= SET EXERCISE =
Exactly reproduce the lines that follow.

= THE RECORDS =
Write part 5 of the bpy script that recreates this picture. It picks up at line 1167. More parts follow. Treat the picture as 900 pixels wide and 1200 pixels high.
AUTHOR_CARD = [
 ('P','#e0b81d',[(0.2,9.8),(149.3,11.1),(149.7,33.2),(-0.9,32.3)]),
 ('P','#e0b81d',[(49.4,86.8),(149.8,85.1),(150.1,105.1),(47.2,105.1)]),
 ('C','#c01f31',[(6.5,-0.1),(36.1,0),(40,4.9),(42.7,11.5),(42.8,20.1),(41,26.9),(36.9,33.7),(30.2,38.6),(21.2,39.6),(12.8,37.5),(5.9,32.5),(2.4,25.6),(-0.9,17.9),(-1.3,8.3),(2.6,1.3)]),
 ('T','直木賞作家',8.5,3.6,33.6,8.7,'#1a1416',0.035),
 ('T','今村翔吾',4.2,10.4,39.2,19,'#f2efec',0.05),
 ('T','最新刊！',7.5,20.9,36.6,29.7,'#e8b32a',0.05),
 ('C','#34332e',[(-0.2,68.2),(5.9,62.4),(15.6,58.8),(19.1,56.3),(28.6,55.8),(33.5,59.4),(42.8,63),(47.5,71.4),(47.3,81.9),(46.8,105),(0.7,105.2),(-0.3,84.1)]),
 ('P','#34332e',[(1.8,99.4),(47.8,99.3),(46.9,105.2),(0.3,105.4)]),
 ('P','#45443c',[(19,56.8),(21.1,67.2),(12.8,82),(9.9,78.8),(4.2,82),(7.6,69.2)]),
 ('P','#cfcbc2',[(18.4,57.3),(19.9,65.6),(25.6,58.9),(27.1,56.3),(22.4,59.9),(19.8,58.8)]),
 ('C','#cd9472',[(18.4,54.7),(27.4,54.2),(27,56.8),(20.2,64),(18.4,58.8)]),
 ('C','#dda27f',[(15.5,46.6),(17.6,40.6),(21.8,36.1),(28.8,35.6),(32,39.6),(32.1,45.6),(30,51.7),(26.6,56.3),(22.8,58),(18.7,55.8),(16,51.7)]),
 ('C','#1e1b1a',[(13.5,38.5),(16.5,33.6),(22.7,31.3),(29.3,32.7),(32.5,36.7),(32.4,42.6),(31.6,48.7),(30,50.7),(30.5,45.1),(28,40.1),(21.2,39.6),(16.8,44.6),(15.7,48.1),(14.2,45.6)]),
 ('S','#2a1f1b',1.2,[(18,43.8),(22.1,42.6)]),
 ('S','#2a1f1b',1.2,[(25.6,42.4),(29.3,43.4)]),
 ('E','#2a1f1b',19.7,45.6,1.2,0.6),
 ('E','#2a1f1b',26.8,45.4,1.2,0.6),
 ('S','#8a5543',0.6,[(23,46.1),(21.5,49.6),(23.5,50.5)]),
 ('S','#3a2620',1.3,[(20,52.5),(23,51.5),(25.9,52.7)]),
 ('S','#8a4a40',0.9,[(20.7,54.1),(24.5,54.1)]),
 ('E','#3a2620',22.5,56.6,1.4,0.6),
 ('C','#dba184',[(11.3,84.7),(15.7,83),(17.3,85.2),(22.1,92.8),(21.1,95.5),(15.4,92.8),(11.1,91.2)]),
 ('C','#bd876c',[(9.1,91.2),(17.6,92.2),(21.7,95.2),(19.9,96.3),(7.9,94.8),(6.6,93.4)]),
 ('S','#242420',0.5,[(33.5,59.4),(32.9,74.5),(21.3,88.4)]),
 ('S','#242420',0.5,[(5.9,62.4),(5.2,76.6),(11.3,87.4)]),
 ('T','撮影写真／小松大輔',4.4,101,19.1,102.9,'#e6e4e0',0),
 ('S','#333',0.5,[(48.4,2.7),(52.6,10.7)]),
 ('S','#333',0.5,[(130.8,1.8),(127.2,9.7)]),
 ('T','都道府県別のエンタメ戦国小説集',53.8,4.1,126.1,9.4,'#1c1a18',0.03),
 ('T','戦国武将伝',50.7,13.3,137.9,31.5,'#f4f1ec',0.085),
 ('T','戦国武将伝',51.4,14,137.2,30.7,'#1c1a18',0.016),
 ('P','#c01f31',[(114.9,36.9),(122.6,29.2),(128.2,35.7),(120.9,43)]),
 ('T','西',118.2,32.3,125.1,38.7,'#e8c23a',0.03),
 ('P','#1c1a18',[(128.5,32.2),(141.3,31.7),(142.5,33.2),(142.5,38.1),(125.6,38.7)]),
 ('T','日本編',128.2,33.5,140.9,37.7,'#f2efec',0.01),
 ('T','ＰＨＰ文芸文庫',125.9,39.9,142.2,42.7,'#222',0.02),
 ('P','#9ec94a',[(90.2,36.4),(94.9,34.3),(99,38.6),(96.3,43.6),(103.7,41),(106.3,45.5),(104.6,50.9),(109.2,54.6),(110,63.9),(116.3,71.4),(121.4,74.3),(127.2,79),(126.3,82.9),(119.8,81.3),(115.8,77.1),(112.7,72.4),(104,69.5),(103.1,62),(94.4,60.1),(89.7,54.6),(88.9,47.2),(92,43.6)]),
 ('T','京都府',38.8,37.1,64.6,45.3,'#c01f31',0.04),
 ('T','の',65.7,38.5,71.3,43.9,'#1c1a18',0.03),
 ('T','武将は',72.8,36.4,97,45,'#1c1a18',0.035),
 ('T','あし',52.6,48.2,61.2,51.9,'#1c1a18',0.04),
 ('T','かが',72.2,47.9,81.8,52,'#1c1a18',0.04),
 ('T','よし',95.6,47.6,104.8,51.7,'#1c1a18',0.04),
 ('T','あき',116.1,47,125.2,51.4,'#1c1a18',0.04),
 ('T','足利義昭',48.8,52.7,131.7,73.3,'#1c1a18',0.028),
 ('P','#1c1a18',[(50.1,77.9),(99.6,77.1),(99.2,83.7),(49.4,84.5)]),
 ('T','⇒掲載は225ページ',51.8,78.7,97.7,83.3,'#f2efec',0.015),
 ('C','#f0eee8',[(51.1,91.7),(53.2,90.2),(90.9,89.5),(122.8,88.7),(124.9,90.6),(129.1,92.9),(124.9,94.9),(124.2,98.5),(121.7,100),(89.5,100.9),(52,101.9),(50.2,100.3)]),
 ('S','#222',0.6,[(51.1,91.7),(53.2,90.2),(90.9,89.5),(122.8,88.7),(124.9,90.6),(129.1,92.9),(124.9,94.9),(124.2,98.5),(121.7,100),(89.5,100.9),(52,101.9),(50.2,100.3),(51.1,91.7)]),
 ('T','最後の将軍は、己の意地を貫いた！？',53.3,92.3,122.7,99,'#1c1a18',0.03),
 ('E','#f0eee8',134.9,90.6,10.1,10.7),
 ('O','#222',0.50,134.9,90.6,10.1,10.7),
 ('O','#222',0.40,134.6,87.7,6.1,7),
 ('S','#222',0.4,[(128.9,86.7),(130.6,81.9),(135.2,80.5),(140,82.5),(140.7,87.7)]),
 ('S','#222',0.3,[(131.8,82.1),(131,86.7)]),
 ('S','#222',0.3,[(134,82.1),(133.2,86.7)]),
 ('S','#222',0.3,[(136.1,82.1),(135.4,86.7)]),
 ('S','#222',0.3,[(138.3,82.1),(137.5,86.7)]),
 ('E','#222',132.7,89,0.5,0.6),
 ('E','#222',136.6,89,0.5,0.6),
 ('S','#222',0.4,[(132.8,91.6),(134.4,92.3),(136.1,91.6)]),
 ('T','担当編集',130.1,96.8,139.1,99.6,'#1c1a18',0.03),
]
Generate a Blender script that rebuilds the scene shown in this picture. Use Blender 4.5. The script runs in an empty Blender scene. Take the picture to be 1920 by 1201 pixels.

= CORRECT RESPONSE =
Write part 5 of the bpy script that recreates this picture. It picks up at line 1167. More parts follow. Treat the picture as 900 pixels wide and 1200 pixels high.
AUTHOR_CARD = [
 ('P','#e0b81d',[(0.2,9.8),(149.3,11.1),(149.7,33.2),(-0.9,32.3)]),
 ('P','#e0b81d',[(49.4,86.8),(149.8,85.1),(150.1,105.1),(47.2,105.1)]),
 ('C','#c01f31',[(6.5,-0.1),(36.1,0),(40,4.9),(42.7,11.5),(42.8,20.1),(41,26.9),(36.9,33.7),(30.2,38.6),(21.2,39.6),(12.8,37.5),(5.9,32.5),(2.4,25.6),(-0.9,17.9),(-1.3,8.3),(2.6,1.3)]),
 ('T','直木賞作家',8.5,3.6,33.6,8.7,'#1a1416',0.035),
 ('T','今村翔吾',4.2,10.4,39.2,19,'#f2efec',0.05),
 ('T','最新刊！',7.5,20.9,36.6,29.7,'#e8b32a',0.05),
 ('C','#34332e',[(-0.2,68.2),(5.9,62.4),(15.6,58.8),(19.1,56.3),(28.6,55.8),(33.5,59.4),(42.8,63),(47.5,71.4),(47.3,81.9),(46.8,105),(0.7,105.2),(-0.3,84.1)]),
 ('P','#34332e',[(1.8,99.4),(47.8,99.3),(46.9,105.2),(0.3,105.4)]),
 ('P','#45443c',[(19,56.8),(21.1,67.2),(12.8,82),(9.9,78.8),(4.2,82),(7.6,69.2)]),
 ('P','#cfcbc2',[(18.4,57.3),(19.9,65.6),(25.6,58.9),(27.1,56.3),(22.4,59.9),(19.8,58.8)]),
 ('C','#cd9472',[(18.4,54.7),(27.4,54.2),(27,56.8),(20.2,64),(18.4,58.8)]),
 ('C','#dda27f',[(15.5,46.6),(17.6,40.6),(21.8,36.1),(28.8,35.6),(32,39.6),(32.1,45.6),(30,51.7),(26.6,56.3),(22.8,58),(18.7,55.8),(16,51.7)]),
 ('C','#1e1b1a',[(13.5,38.5),(16.5,33.6),(22.7,31.3),(29.3,32.7),(32.5,36.7),(32.4,42.6),(31.6,48.7),(30,50.7),(30.5,45.1),(28,40.1),(21.2,39.6),(16.8,44.6),(15.7,48.1),(14.2,45.6)]),
 ('S','#2a1f1b',1.2,[(18,43.8),(22.1,42.6)]),
 ('S','#2a1f1b',1.2,[(25.6,42.4),(29.3,43.4)]),
 ('E','#2a1f1b',19.7,45.6,1.2,0.6),
 ('E','#2a1f1b',26.8,45.4,1.2,0.6),
 ('S','#8a5543',0.6,[(23,46.1),(21.5,49.6),(23.5,50.5)]),
 ('S','#3a2620',1.3,[(20,52.5),(23,51.5),(25.9,52.7)]),
 ('S','#8a4a40',0.9,[(20.7,54.1),(24.5,54.1)]),
 ('E','#3a2620',22.5,56.6,1.4,0.6),
 ('C','#dba184',[(11.3,84.7),(15.7,83),(17.3,85.2),(22.1,92.8),(21.1,95.5),(15.4,92.8),(11.1,91.2)]),
 ('C','#bd876c',[(9.1,91.2),(17.6,92.2),(21.7,95.2),(19.9,96.3),(7.9,94.8),(6.6,93.4)]),
 ('S','#242420',0.5,[(33.5,59.4),(32.9,74.5),(21.3,88.4)]),
 ('S','#242420',0.5,[(5.9,62.4),(5.2,76.6),(11.3,87.4)]),
 ('T','撮影写真／小松大輔',4.4,101,19.1,102.9,'#e6e4e0',0),
 ('S','#333',0.5,[(48.4,2.7),(52.6,10.7)]),
 ('S','#333',0.5,[(130.8,1.8),(127.2,9.7)]),
 ('T','都道府県別のエンタメ戦国小説集',53.8,4.1,126.1,9.4,'#1c1a18',0.03),
 ('T','戦国武将伝',50.7,13.3,137.9,31.5,'#f4f1ec',0.085),
 ('T','戦国武将伝',51.4,14,137.2,30.7,'#1c1a18',0.016),
 ('P','#c01f31',[(114.9,36.9),(122.6,29.2),(128.2,35.7),(120.9,43)]),
 ('T','西',118.2,32.3,125.1,38.7,'#e8c23a',0.03),
 ('P','#1c1a18',[(128.5,32.2),(141.3,31.7),(142.5,33.2),(142.5,38.1),(125.6,38.7)]),
 ('T','日本編',128.2,33.5,140.9,37.7,'#f2efec',0.01),
 ('T','ＰＨＰ文芸文庫',125.9,39.9,142.2,42.7,'#222',0.02),
 ('P','#9ec94a',[(90.2,36.4),(94.9,34.3),(99,38.6),(96.3,43.6),(103.7,41),(106.3,45.5),(104.6,50.9),(109.2,54.6),(110,63.9),(116.3,71.4),(121.4,74.3),(127.2,79),(126.3,82.9),(119.8,81.3),(115.8,77.1),(112.7,72.4),(104,69.5),(103.1,62),(94.4,60.1),(89.7,54.6),(88.9,47.2),(92,43.6)]),
 ('T','京都府',38.8,37.1,64.6,45.3,'#c01f31',0.04),
 ('T','の',65.7,38.5,71.3,43.9,'#1c1a18',0.03),
 ('T','武将は',72.8,36.4,97,45,'#1c1a18',0.035),
 ('T','あし',52.6,48.2,61.2,51.9,'#1c1a18',0.04),
 ('T','かが',72.2,47.9,81.8,52,'#1c1a18',0.04),
 ('T','よし',95.6,47.6,104.8,51.7,'#1c1a18',0.04),
 ('T','あき',116.1,47,125.2,51.4,'#1c1a18',0.04),
 ('T','足利義昭',48.8,52.7,131.7,73.3,'#1c1a18',0.028),
 ('P','#1c1a18',[(50.1,77.9),(99.6,77.1),(99.2,83.7),(49.4,84.5)]),
 ('T','⇒掲載は225ページ',51.8,78.7,97.7,83.3,'#f2efec',0.015),
 ('C','#f0eee8',[(51.1,91.7),(53.2,90.2),(90.9,89.5),(122.8,88.7),(124.9,90.6),(129.1,92.9),(124.9,94.9),(124.2,98.5),(121.7,100),(89.5,100.9),(52,101.9),(50.2,100.3)]),
 ('S','#222',0.6,[(51.1,91.7),(53.2,90.2),(90.9,89.5),(122.8,88.7),(124.9,90.6),(129.1,92.9),(124.9,94.9),(124.2,98.5),(121.7,100),(89.5,100.9),(52,101.9),(50.2,100.3),(51.1,91.7)]),
 ('T','最後の将軍は、己の意地を貫いた！？',53.3,92.3,122.7,99,'#1c1a18',0.03),
 ('E','#f0eee8',134.9,90.6,10.1,10.7),
 ('O','#222',0.50,134.9,90.6,10.1,10.7),
 ('O','#222',0.40,134.6,87.7,6.1,7),
 ('S','#222',0.4,[(128.9,86.7),(130.6,81.9),(135.2,80.5),(140,82.5),(140.7,87.7)]),
 ('S','#222',0.3,[(131.8,82.1),(131,86.7)]),
 ('S','#222',0.3,[(134,82.1),(133.2,86.7)]),
 ('S','#222',0.3,[(136.1,82.1),(135.4,86.7)]),
 ('S','#222',0.3,[(138.3,82.1),(137.5,86.7)]),
 ('E','#222',132.7,89,0.5,0.6),
 ('E','#222',136.6,89,0.5,0.6),
 ('S','#222',0.4,[(132.8,91.6),(134.4,92.3),(136.1,91.6)]),
 ('T','担当編集',130.1,96.8,139.1,99.6,'#1c1a18',0.03),
]
Generate a Blender script that rebuilds the scene shown in this picture. Use Blender 4.5. The script runs in an empty Blender scene. Take the picture to be 1920 by 1201 pixels.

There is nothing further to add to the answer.